*Short problem*: Only the lines starting at the one with "Reconstruct this image" and ending at the one with "scene.camera = cam" should be copied, exactly and with both ends kept.

*Listing*:
----------

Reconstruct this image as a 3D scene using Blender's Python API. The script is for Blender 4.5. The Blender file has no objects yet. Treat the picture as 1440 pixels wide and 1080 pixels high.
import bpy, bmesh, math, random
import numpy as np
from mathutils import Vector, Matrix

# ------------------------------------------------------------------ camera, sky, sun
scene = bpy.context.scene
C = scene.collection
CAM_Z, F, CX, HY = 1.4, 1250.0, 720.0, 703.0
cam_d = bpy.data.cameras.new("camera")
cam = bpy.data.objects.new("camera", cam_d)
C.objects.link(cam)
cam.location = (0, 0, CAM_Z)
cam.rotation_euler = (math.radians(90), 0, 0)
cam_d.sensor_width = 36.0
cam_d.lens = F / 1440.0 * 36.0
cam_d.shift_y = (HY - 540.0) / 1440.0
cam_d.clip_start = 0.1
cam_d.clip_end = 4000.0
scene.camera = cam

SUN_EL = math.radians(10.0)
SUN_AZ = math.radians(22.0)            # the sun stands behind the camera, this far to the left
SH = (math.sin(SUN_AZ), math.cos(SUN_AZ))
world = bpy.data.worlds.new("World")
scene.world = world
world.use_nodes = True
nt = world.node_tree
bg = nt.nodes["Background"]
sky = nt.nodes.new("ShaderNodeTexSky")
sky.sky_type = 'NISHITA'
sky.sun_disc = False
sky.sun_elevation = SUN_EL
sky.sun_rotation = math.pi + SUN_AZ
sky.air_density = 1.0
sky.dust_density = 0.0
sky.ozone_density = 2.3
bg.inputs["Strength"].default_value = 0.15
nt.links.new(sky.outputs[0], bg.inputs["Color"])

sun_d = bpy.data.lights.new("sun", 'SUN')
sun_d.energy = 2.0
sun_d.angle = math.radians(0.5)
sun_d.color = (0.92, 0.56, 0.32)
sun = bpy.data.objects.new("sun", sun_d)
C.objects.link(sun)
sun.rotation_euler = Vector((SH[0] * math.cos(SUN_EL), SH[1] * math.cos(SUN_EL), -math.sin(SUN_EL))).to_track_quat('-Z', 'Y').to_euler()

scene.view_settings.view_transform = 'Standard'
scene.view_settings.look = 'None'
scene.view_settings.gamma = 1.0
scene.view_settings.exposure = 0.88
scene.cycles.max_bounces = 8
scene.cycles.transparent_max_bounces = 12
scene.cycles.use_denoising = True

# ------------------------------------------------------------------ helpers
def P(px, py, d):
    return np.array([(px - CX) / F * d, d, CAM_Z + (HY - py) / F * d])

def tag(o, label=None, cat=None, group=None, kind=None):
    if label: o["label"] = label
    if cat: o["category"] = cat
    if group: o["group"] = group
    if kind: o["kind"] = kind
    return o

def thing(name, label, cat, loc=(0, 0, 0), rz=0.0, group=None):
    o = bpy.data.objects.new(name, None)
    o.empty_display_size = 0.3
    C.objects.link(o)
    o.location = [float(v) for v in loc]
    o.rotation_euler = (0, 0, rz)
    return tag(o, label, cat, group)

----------

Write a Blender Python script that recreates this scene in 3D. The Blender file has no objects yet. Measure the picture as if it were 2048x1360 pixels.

----------

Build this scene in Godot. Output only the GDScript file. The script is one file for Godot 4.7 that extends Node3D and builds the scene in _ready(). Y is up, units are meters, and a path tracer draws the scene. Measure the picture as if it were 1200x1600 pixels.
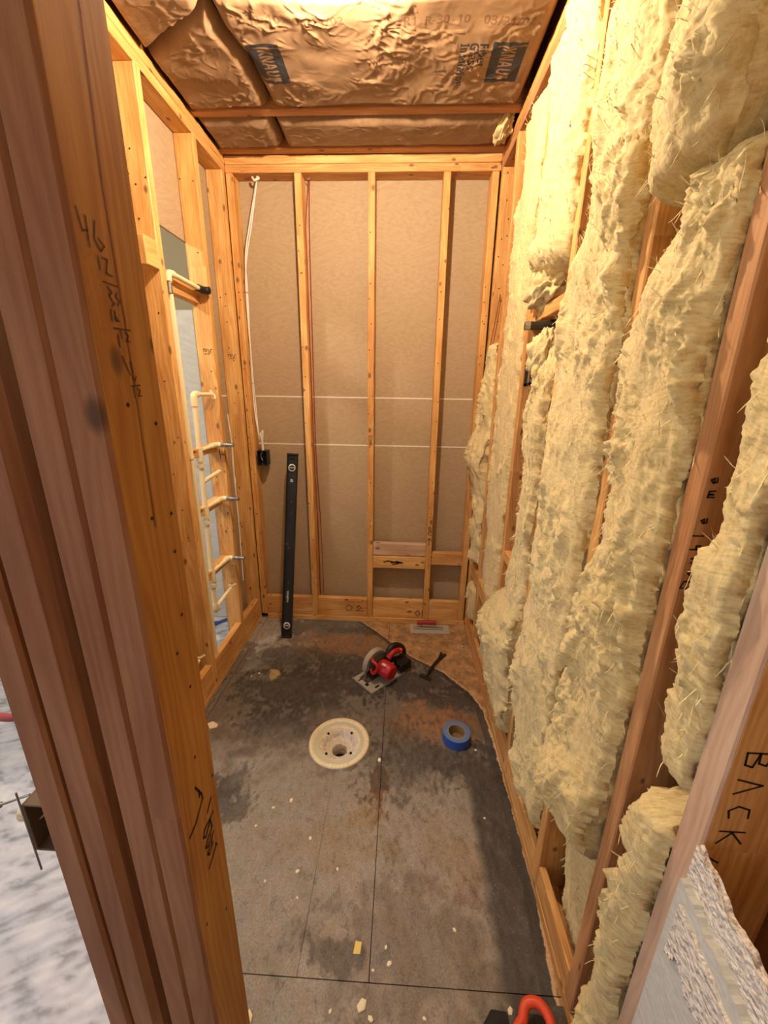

----------

*Result*:
Reconstruct this image as a 3D scene using Blender's Python API. The script is for Blender 4.5. The Blender file has no objects yet. Treat the picture as 1440 pixels wide and 1080 pixels high.
import bpy, bmesh, math, random
import numpy as np
from mathutils import Vector, Matrix

# ------------------------------------------------------------------ camera, sky, sun
scene = bpy.context.scene
C = scene.collection
CAM_Z, F, CX, HY = 1.4, 1250.0, 720.0, 703.0
cam_d = bpy.data.cameras.new("camera")
cam = bpy.data.objects.new("camera", cam_d)
C.objects.link(cam)
cam.location = (0, 0, CAM_Z)
cam.rotation_euler = (math.radians(90), 0, 0)
cam_d.sensor_width = 36.0
cam_d.lens = F / 1440.0 * 36.0
cam_d.shift_y = (HY - 540.0) / 1440.0
cam_d.clip_start = 0.1
cam_d.clip_end = 4000.0
scene.camera = cam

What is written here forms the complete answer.